**RAW DATA**:
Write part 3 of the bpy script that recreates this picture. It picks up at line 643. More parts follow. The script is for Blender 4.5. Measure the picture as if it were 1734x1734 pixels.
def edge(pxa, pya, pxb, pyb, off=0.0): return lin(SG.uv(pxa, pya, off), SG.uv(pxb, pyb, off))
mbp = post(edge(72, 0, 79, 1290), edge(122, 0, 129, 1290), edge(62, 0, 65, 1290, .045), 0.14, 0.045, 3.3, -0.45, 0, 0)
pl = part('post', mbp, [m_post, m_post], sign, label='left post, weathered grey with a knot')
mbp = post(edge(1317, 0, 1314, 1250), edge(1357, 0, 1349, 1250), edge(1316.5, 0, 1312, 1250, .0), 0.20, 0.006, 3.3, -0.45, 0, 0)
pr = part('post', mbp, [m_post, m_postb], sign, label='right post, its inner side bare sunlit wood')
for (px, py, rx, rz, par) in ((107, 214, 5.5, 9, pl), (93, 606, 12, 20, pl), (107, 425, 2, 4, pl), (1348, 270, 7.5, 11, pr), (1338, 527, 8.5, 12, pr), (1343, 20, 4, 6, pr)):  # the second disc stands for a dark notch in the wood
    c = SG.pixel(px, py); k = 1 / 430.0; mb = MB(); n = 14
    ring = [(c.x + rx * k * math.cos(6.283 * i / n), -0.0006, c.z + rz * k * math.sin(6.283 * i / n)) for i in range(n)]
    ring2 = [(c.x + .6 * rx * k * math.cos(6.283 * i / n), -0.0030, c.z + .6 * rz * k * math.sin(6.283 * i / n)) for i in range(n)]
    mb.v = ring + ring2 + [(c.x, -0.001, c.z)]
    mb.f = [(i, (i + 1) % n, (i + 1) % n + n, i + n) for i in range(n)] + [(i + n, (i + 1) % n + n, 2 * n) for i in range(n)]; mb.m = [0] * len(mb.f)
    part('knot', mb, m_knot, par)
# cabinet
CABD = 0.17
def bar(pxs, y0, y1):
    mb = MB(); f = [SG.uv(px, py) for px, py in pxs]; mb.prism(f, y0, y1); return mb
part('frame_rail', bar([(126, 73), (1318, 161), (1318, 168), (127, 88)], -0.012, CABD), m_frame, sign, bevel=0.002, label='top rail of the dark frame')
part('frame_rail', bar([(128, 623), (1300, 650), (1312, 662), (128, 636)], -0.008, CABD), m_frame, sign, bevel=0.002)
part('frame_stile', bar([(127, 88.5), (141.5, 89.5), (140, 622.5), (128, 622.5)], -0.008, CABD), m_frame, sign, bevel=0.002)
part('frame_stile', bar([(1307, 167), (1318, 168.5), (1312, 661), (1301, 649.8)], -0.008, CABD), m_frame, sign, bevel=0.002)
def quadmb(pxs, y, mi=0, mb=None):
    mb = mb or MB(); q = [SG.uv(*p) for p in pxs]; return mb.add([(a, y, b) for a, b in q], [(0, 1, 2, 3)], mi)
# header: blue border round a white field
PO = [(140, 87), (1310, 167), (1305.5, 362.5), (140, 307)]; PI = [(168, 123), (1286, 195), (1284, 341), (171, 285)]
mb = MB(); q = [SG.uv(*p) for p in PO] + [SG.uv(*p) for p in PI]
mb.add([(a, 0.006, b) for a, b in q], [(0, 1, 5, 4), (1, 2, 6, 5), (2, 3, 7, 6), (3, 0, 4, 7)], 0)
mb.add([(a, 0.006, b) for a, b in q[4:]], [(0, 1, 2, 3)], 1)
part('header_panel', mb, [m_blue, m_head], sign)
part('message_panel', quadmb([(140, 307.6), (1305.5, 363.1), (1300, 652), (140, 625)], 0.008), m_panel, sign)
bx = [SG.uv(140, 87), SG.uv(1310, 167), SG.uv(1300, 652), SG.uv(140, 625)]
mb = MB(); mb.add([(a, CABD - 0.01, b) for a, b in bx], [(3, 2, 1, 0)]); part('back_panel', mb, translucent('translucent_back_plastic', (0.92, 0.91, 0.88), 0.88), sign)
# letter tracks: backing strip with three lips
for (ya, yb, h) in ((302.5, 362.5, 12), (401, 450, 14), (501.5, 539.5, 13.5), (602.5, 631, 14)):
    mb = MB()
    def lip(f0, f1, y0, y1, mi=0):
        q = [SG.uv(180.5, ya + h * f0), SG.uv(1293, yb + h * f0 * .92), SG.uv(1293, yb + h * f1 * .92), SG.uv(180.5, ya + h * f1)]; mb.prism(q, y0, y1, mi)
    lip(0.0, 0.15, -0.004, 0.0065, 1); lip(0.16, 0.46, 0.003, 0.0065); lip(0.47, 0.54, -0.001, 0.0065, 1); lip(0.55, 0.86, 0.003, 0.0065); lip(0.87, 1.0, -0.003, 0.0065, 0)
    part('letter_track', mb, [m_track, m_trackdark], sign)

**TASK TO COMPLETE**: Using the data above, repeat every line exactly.

**FINISHED ANSWER**:
Write part 3 of the bpy script that recreates this picture. It picks up at line 643. More parts follow. The script is for Blender 4.5. Measure the picture as if it were 1734x1734 pixels.
def edge(pxa, pya, pxb, pyb, off=0.0): return lin(SG.uv(pxa, pya, off), SG.uv(pxb, pyb, off))
mbp = post(edge(72, 0, 79, 1290), edge(122, 0, 129, 1290), edge(62, 0, 65, 1290, .045), 0.14, 0.045, 3.3, -0.45, 0, 0)
pl = part('post', mbp, [m_post, m_post], sign, label='left post, weathered grey with a knot')
mbp = post(edge(1317, 0, 1314, 1250), edge(1357, 0, 1349, 1250), edge(1316.5, 0, 1312, 1250, .0), 0.20, 0.006, 3.3, -0.45, 0, 0)
pr = part('post', mbp, [m_post, m_postb], sign, label='right post, its inner side bare sunlit wood')
for (px, py, rx, rz, par) in ((107, 214, 5.5, 9, pl), (93, 606, 12, 20, pl), (107, 425, 2, 4, pl), (1348, 270, 7.5, 11, pr), (1338, 527, 8.5, 12, pr), (1343, 20, 4, 6, pr)):  # the second disc stands for a dark notch in the wood
    c = SG.pixel(px, py); k = 1 / 430.0; mb = MB(); n = 14
    ring = [(c.x + rx * k * math.cos(6.283 * i / n), -0.0006, c.z + rz * k * math.sin(6.283 * i / n)) for i in range(n)]
    ring2 = [(c.x + .6 * rx * k * math.cos(6.283 * i / n), -0.0030, c.z + .6 * rz * k * math.sin(6.283 * i / n)) for i in range(n)]
    mb.v = ring + ring2 + [(c.x, -0.001, c.z)]
    mb.f = [(i, (i + 1) % n, (i + 1) % n + n, i + n) for i in range(n)] + [(i + n, (i + 1) % n + n, 2 * n) for i in range(n)]; mb.m = [0] * len(mb.f)
    part('knot', mb, m_knot, par)
# cabinet
CABD = 0.17
def bar(pxs, y0, y1):
    mb = MB(); f = [SG.uv(px, py) for px, py in pxs]; mb.prism(f, y0, y1); return mb
part('frame_rail', bar([(126, 73), (1318, 161), (1318, 168), (127, 88)], -0.012, CABD), m_frame, sign, bevel=0.002, label='top rail of the dark frame')
part('frame_rail', bar([(128, 623), (1300, 650), (1312, 662), (128, 636)], -0.008, CABD), m_frame, sign, bevel=0.002)
part('frame_stile', bar([(127, 88.5), (141.5, 89.5), (140, 622.5), (128, 622.5)], -0.008, CABD), m_frame, sign, bevel=0.002)
part('frame_stile', bar([(1307, 167), (1318, 168.5), (1312, 661), (1301, 649.8)], -0.008, CABD), m_frame, sign, bevel=0.002)
def quadmb(pxs, y, mi=0, mb=None):
    mb = mb or MB(); q = [SG.uv(*p) for p in pxs]; return mb.add([(a, y, b) for a, b in q], [(0, 1, 2, 3)], mi)
# header: blue border round a white field
PO = [(140, 87), (1310, 167), (1305.5, 362.5), (140, 307)]; PI = [(168, 123), (1286, 195), (1284, 341), (171, 285)]
mb = MB(); q = [SG.uv(*p) for p in PO] + [SG.uv(*p) for p in PI]
mb.add([(a, 0.006, b) for a, b in q], [(0, 1, 5, 4), (1, 2, 6, 5), (2, 3, 7, 6), (3, 0, 4, 7)], 0)
mb.add([(a, 0.006, b) for a, b in q[4:]], [(0, 1, 2, 3)], 1)
part('header_panel', mb, [m_blue, m_head], sign)
part('message_panel', quadmb([(140, 307.6), (1305.5, 363.1), (1300, 652), (140, 625)], 0.008), m_panel, sign)
bx = [SG.uv(140, 87), SG.uv(1310, 167), SG.uv(1300, 652), SG.uv(140, 625)]
mb = MB(); mb.add([(a, CABD - 0.01, b) for a, b in bx], [(3, 2, 1, 0)]); part('back_panel', mb, translucent('translucent_back_plastic', (0.92, 0.91, 0.88), 0.88), sign)
# letter tracks: backing strip with three lips
for (ya, yb, h) in ((302.5, 362.5, 12), (401, 450, 14), (501.5, 539.5, 13.5), (602.5, 631, 14)):
    mb = MB()
    def lip(f0, f1, y0, y1, mi=0):
        q = [SG.uv(180.5, ya + h * f0), SG.uv(1293, yb + h * f0 * .92), SG.uv(1293, yb + h * f1 * .92), SG.uv(180.5, ya + h * f1)]; mb.prism(q, y0, y1, mi)
    lip(0.0, 0.15, -0.004, 0.0065, 1); lip(0.16, 0.46, 0.003, 0.0065); lip(0.47, 0.54, -0.001, 0.0065, 1); lip(0.55, 0.86, 0.003, 0.0065); lip(0.87, 1.0, -0.003, 0.0065, 0)
    part('letter_track', mb, [m_track, m_trackdark], sign)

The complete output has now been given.